Es demasiado tentador señalar «El Pan a Secas» (publicado en nuestro país por Cabaret Voltaire) como un libro necesario por el simple hecho de que las autoridades árabes prohibieron su publicación durante casi dos décadas con tal de cuidar la imagen que se proyectaba de sus fronteras hacia afuera. No falla: si se prohibe un libro debido a su contenido, está claro que algo valioso debe haber ahí dentro, algo que difiere de la versión oficial de los hechos y que, más que seguramente, es mucho más real que esta. La historia sigue el patrón habitual: «El Pan a Secas» se publica en 1973 en una traducción al inglés realizada por Paul Bowles, pero no es hasta 1982 que es publicada por vez primera en su idioma original, el árabe. Tan sólo un año después, el Ministerio del Interior de Marruecos prohibe el libro de Mohamed Chukri ante la presión de unos ulemas totalmente escandalizados ante las referencias al sexo y a las drogas. No será hasta el año 2000 cuando la prohibición se levante y «El Pan a Secas» sea publicado de forma oficial (y legal) en Marruecos… Un choque frontal entre literatura y socio-política que hemos presenciado muchas veces (demasiadas), pero que nunca deja de sorprender por lo que tiene de alarmante: ante un pedazo de literatura viva y necesaria como «El Pan a Secas«, ¿quién se cree con el poder de escamotear su lectura a un pueblo que podría no sólo asimilarlo, sino establecer un diálogo en un aquí y ahora que es cuando un libro adquiere su primer significado?

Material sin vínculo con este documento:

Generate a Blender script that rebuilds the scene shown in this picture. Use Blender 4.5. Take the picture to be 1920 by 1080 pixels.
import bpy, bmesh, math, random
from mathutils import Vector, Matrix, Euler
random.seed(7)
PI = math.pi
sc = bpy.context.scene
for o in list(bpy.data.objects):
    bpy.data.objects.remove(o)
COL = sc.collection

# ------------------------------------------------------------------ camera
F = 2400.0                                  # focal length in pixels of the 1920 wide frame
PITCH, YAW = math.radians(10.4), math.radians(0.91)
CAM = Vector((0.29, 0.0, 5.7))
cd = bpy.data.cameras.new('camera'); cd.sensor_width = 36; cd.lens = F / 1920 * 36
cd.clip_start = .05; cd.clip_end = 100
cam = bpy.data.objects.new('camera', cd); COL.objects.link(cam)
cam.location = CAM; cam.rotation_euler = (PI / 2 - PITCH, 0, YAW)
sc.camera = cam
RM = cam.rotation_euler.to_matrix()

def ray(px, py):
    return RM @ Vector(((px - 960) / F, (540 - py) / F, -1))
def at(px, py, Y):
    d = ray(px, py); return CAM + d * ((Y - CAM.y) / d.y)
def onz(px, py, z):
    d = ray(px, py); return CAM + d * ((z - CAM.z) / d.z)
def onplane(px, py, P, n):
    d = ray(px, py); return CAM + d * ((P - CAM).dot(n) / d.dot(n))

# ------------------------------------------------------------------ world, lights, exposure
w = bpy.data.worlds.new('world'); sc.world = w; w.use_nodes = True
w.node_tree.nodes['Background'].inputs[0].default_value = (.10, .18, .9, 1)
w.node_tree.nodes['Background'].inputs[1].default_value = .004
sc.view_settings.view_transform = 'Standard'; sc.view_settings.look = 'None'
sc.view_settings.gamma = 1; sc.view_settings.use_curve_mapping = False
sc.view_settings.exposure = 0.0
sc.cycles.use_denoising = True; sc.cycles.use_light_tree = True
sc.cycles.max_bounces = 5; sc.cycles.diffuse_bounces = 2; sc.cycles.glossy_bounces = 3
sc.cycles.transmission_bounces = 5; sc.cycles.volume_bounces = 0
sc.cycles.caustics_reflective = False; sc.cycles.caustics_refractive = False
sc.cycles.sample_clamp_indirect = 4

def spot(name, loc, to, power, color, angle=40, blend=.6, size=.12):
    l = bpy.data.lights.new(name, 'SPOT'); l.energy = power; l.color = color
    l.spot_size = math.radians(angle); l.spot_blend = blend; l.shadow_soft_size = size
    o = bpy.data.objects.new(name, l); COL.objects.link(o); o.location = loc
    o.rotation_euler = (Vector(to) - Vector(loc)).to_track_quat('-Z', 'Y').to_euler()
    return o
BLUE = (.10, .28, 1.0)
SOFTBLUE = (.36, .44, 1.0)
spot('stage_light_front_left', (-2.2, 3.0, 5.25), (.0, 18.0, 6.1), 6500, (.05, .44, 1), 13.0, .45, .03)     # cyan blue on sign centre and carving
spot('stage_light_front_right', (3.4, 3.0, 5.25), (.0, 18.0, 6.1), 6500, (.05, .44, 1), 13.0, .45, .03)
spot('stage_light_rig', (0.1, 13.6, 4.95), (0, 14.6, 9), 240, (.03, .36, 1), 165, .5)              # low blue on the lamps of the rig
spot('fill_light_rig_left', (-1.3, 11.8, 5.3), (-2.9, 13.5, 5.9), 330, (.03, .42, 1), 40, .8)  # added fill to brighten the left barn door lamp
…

También es evidente que un manuscrito como el de Mohamed Chukri va más allá de su primer significado, de esa significancia que lo ancla a un tiempo y un espacio concretos. Con el paso de los años, «El Pan a Secas» ha perdurado no sólo por lo que tiene de polémico, sino sobre todo por lo que tiene de literatura en su estado más puro y primigenio. Aquí Chukri recorre los primeros años de una autobiografía marcada a fuego por la relación con un padre alcohólico y vago que incluso llega a asesinar a su hijo (el hermano del escritor) en un ataque de ira. En una época particularmente precaria, Chukri va saltando de su Rif originario a Tánger y Tetuán, ya sea en compañía de su familia o para buscarse las castañas en solitario. Este sobrevivir al día le convierte en una versión oscura del Lazarillo: un niño pícaro que va descubriendo que la única forma que tiene para relacionarse con un mundo en descomposición es a través de su propio ingenio. Sus tristes vagabuendeos le llevan a la tierna edad de once años a habitar un mundo en el que la prostitución, el lumpen y las drogas están a la orden del día y son la única forma de sentirse vivo entre los dientes de la maquinaria de un sistema que anula a los ciudadanos por la vía de la pobreza y la represión policial.
Es inevitable sentirse fascinado por la visión a la vez descarnada y cándida que Mohamed Chukri ofrece de su infancia en Marruecos. Pero, como ya he señalado con anterioridad, el verdadero valor «El Pan a Secas» va mucho más allá del retrato de una época y unos lugares concretos: la novela de Chukri impacta y arrebata gracias a la escritura magsitralmente visceral de su autor. Desde la primera página, la sensación imperante no es la encontrarnos ante un escritor fabulando y articulando una trama (por mucho que esa trama sea su propia vida), sino que lo que late en «El Pan a Secas» es más bien la urgencia de la literatura como necesidad: se nota que la voluntad de explicar su infancia nace de las entrañas de un Chukri que escribe con el arrojo de quien se lanza al vacío porque este le está llamando, no de quien planea en ese mismo vacío planificando todo lo que va a construir ahí dentro. Aquí la escritura es más hambre de literatura que literatura como artificio. Algo que se hace más patente que nunca en las últimas páginas del libro, cuando el Mohamed Chukri niño desvela una faceta hasta entonces inédita: no sólo muestra una predisposición innata hacia la cultura, sino unas ansias voraces capaces de transmutarse en talento si se le proporciona la oportunidad y la educación necesarias. Y aunque al final dejamos al personaje / escritor huérfano y abandonado en un mundo hinóspito, es inevitable que esta semilla diminuta, minúscula, sea entendida por el lector como un futuro árbol cargado de hojas verdes de esperanza. Definitivamente: la literatura como necesidad… y como salvación.